For inland waterways freight, Oxford Economics projected volumes would range between 1.9 million tonnes and 7.3 million tonnes (median 4.3 million tonnes). This takes account of a potentially major change in the composition of cargoes – with ‘light freight,’ (eg: consumer products) growing in significance, whilst bulk cargo volumes (eg: waste and building materials) remain broadly constant.

The potential to increase freight connectivity between the port and destinations in the capital, a hub and spoke operation, is seen as a major opportunity. This is allied to unprecedented interest in using the river to carry light freight.

Moving additional volumes of freight by water will, in the short-term, bring carbon reduction benefits as waterborne freight movement provides radically lower carbon emissions than road transport, cuts road congestion and improves safety. This is an attractive option for companies looking to satisfy their customers’ increasing sustainability demands.

Inland freight’s value is in getting goods into the heart of the city, where land use is mixed.  The development of ‘clusters’ of industrial activity discrete from residential development can be helpful in ensuring wharf operating hours are not limited.

The development of Peruvian, Plaistow and Royal Primrose wharves, clustered with other industrial activities in Newham, is a good example of this. 

Over the longer term, the adoption of cleaner fuels and propulsion systems will consolidate the river’s position as a clean logistics highway.

Cory, one of the UK’s leading recycling and waste management companies, has plans to develop carbon capture and storage at its energy from waste operation on the Thames.

The project could deliver 1.5 million tonnes of CO2 savings annually by 2030, providing an opportunity for the Thames to become a centre for shipping carbon for subsea storage, potentially benefiting other industrial operators.

The development of a vibrant Trading Thames will draw on success in all of the priority areas for action, particularly technology, the Net Zero transition and resilience.  More of the river’s potential as connecting infrastructure, joining businesses and people, will be realised, providing a relief valve for increasing landside congestion.  

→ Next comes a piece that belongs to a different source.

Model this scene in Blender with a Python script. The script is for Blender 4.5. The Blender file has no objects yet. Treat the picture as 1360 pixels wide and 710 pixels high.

Over time, developments in the circular economy as part of the drive for greater sustainability will have impacts on both port and inland freight trade; this is an area we will observe closely.


The UK’s leading port

The Thames is the UK’s largest port by volume of cargo handled. It sustains more than 48,000 full time equivalent jobs and an annual gross economic value added in excess of £4 billion.

The port is on the fast track for growth. The major project Tilbury2 is complete and operational and construction of the fourth berth at DP World London Gateway is underway.  In addition, Thames Freeport is now operational and set to turbo charge growth, providing levelling up benefits for the local economy and community.

Growth at scale, driven by ‘mobile’ international funded private sector investment, will need to be matched with supporting development of landside infrastructure.

The resilience and flexibility of power generation and supply infrastructure will become ever more important as port operations increasingly switch to electric power.

The Thames is well placed to benefit from changing trading links, as the UK has now left the European Union. On short sea routes, the unaccompanied trailer operational model is well suited to post-Brexit operations. More broadly, the port’s trade has a strong deep sea, non-European emphasis, on which changed customs arrangements have no impact.

The Lower Thames and Silvertown crossings are important developments, but need to be allied to further improvements to rail connectivity and ongoing investment in local road improvements. 


Light freight

Research by WSP, commissioned by the Thames Estuary Growth Board and the PLA, has confirmed enormous potential for handling light freight, at scale.

Moving millions of parcel deliveries from the road to the river would change the competitive position of light freight movements on the Thames, delivering jobs, reducing congestion and pushing London forward on the path to reduced air and carbon emissions.

WSP’s calculations suggest that if just 3% of the almost one billion parcels destined for London a year by 2050 were moved by river it would make the mode competitive. Successful development of light freight at scale is likely to depend on the use of existing river assets, particularly piers. To turn this into reality, the PLA is undertaking pier adaptation research to establish the changes needed to enable electric delivery bikes and other options to access the pier, transiting up and down the brow linking the pontoon and the riverbank.

This is one of the WSP recommendations, others include realising the environmental and wider society benefits of river freight, and supporting the development of proof-of-concept trials, including the DHL service and CEVA trials.